Lavinia Fontana was one of the most compelling portraitists of her time. As a painter, she was known for her exquisite descriptions of costumes and jewelry and her expressive portrayals of women and children. The Fine Arts Museum of San Francisco has announced the acquisition of Portrait of Bianca delgi Utili Maselli and her Children, a rare and significant portrait by Fontana. On public view for the first time in over 400 years, it is also the first work of art created by a woman before 1700 to join the collection housed at the Legion of Honor.
The Florentine Mannerist tradition
Mannerism comes from the Italian maniera, meaning “style.” Portrait of Bianca delgi Utili Maselli and her Children has the earmarks of the High Renaissance era including the stylized elegance of patterned fabric and an emphasis on slightly exaggerated bodies and facial features. Fontana was born in Bologna and trained by her father who was a former studio assistant to the Florentine Mannerist Giorgio Vasari. Fontana’s rise as a painter coincided with a time in Bologna when women had greater opportunities to participate in public life. Such women became Fontana’s core clientele, and the artist’s attention to detail in her rendering of glittering jewelry and sumptuous textiles earned her stylish patronage. As a mother to 11 children, of whom only three would survive her, Fontana painted juvenile subjects with a particular tenderness and sensitivity.
A story of family and grief
“Portrait of Bianca delgi Utili Maselli and her Children is an unusually spectacular work — winsome in subject, grand in scale, richly painted, and beautifully preserved,” said Emily Beeny, chief curator in charge of European paintings. “It opens a window onto the life of a Roman noblewoman and her family, marked by both privilege and grief.”
Bianca delgi Utili Maselli (1568–1605) bore 19 children before dying from complications of childbirth at the age of 37. Depicted with five sons and a daughter, Maselli’s index finger is grasped by her infant daughter, Verginia, her other hand holding a tiny dog, symbolizing Maselli’s loyalty, while Verginia’s other hand holds the foot of the dog. The children echo the large expressive eyes and red hair of the mother while the positing of their heads, hands, and eyes communicate the restless fidgeting of children, especially the trio on the right of the composition. Gold and crimson textiles shimmer next to pearls and diamonds depicted in exquisite detail, and each sitter holds an emblematic accessory: the aforementioned dog, a quill pen and ink well, a songbird on a leash, a silver cup of figs, a gold medallion, all perhaps symbolic of their personalities or their future professions.

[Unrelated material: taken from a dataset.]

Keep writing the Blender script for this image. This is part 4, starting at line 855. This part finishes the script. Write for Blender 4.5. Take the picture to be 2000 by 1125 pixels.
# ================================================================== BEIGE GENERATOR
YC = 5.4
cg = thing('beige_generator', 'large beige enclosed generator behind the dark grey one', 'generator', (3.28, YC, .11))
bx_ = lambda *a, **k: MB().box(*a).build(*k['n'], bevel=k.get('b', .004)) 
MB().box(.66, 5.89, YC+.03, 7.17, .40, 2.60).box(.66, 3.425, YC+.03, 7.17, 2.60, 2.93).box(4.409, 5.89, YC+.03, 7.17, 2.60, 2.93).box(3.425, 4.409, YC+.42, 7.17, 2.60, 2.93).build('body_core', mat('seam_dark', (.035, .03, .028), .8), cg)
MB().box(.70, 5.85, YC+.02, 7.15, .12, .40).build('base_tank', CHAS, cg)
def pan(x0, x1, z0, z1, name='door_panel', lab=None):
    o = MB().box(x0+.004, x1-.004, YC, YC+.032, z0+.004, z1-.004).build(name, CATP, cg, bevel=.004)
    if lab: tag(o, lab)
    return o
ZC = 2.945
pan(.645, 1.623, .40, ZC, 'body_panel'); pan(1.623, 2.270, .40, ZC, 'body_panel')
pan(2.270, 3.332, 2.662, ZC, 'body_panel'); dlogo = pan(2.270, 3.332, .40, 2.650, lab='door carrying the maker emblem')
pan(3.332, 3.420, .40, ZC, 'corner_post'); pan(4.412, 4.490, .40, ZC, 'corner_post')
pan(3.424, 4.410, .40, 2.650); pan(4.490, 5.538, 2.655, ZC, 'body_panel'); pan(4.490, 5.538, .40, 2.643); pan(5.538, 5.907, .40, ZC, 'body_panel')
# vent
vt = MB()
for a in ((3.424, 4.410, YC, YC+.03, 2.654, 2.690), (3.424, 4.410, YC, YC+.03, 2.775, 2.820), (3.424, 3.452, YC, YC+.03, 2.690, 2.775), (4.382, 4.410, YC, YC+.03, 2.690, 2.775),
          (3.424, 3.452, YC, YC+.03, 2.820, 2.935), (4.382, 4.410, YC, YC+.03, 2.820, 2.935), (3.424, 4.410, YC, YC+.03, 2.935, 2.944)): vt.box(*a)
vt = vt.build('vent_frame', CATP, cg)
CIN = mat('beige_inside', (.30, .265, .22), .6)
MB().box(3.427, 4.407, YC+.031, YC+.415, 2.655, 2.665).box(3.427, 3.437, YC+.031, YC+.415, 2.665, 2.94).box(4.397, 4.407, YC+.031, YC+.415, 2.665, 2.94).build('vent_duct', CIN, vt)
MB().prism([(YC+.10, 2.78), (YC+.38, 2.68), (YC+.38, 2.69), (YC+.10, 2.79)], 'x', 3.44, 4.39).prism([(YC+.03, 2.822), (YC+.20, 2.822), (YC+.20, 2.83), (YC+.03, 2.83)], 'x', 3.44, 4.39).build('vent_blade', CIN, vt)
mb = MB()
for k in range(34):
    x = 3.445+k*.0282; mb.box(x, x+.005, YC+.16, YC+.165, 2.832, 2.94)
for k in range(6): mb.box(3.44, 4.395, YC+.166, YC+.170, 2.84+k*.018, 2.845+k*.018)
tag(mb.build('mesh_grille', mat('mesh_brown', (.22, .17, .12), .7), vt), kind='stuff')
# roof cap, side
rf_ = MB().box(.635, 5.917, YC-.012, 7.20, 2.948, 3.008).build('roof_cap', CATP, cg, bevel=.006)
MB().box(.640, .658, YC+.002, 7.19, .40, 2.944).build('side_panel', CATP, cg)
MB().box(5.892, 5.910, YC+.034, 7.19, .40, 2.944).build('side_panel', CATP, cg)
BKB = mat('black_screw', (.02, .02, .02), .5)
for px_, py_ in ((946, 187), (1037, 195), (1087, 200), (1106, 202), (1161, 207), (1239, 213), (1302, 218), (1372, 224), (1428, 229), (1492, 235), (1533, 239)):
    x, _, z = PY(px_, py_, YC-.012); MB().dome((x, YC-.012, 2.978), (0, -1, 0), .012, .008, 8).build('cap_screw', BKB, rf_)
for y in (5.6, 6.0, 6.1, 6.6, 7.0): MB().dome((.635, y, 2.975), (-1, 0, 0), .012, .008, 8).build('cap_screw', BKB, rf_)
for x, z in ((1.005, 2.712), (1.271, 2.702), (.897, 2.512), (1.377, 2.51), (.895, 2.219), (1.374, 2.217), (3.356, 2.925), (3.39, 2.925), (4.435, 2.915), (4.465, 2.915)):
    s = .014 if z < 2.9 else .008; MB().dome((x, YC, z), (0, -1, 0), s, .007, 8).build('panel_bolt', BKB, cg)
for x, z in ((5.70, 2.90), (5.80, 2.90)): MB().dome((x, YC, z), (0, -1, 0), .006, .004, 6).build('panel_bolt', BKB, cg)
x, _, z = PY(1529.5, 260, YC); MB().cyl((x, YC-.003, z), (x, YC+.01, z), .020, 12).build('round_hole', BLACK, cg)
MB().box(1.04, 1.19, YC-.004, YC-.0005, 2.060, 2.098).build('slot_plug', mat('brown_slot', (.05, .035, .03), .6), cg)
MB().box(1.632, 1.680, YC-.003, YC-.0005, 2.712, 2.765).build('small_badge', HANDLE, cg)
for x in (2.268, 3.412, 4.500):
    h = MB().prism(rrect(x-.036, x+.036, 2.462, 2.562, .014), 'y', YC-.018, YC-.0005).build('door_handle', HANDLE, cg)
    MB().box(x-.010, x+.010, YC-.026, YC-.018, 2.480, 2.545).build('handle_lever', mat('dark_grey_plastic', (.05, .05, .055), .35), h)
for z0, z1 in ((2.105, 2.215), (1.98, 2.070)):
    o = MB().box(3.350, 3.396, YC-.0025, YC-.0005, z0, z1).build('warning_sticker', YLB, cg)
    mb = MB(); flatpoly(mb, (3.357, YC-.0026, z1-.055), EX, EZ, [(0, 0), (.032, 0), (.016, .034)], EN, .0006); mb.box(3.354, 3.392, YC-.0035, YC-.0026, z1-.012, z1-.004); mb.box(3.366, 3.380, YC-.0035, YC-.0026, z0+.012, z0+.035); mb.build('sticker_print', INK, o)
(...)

“Portrait of Bianca delgi Utili Maselli and her Children is an unusually spectacular work — winsome in subject, grand in scale, richly painted, and beautifully preserved.”
— Emily Beeny, chief curator in charge of European paintings
The inscription along the top right edge identifies the family yet the only sitter identified by her own inscription is Maselli’s young daughter Verginia. Verginia Maselli survived into adulthood and in 1620 married Fausto Bartoli, to whom she bore three children. One was a daughter, Maria Felice, who married into the Marchetti family. The unusually fine condition of the painting is attributed to the unbroken line of inheritance as the work descended through the Marchettis for nearly four centuries.
Lavinia Fontana’s career
As one of the leading artists of her age, Fontana was the recipient of major public commissions for altarpieces in her native Bologna and as far away as Madrid. Born in 1552 and trained with her father, Prospero, a minor Mannerist, she had already embarked on a promising career in portraiture by 1577 when she married Gian Paolo Zappi, an occasional studio assistant to her father. Unusual for the time, her marriage stipulated that Fontana would continue to practice her profession unhindered by housekeeping duties. Even though she had many children, she would take on commissions of increasing importance while Zappi gave up his own career to serve as her agent and help manage her thriving studio.
The acquisition
The acquisition of Portrait of Bianca delgi Utili Maselli and her Children was made possible by generous support from Margaret and William R. Hearst III, the Lisa and Douglas Goldman Fund, John A. and Cynthia Fry Gunn, Dagmar Dolby, and the Roscoe and Margaret Oakes Endowment Income fund in celebration of the Legion of Honor centennial. The painting was acquired through Ben Elwes Fine Art, London.
Portrait of Bianca delgi Utili Maselli and her Children: on view in the Renaissance galleries at the Legion of Honor.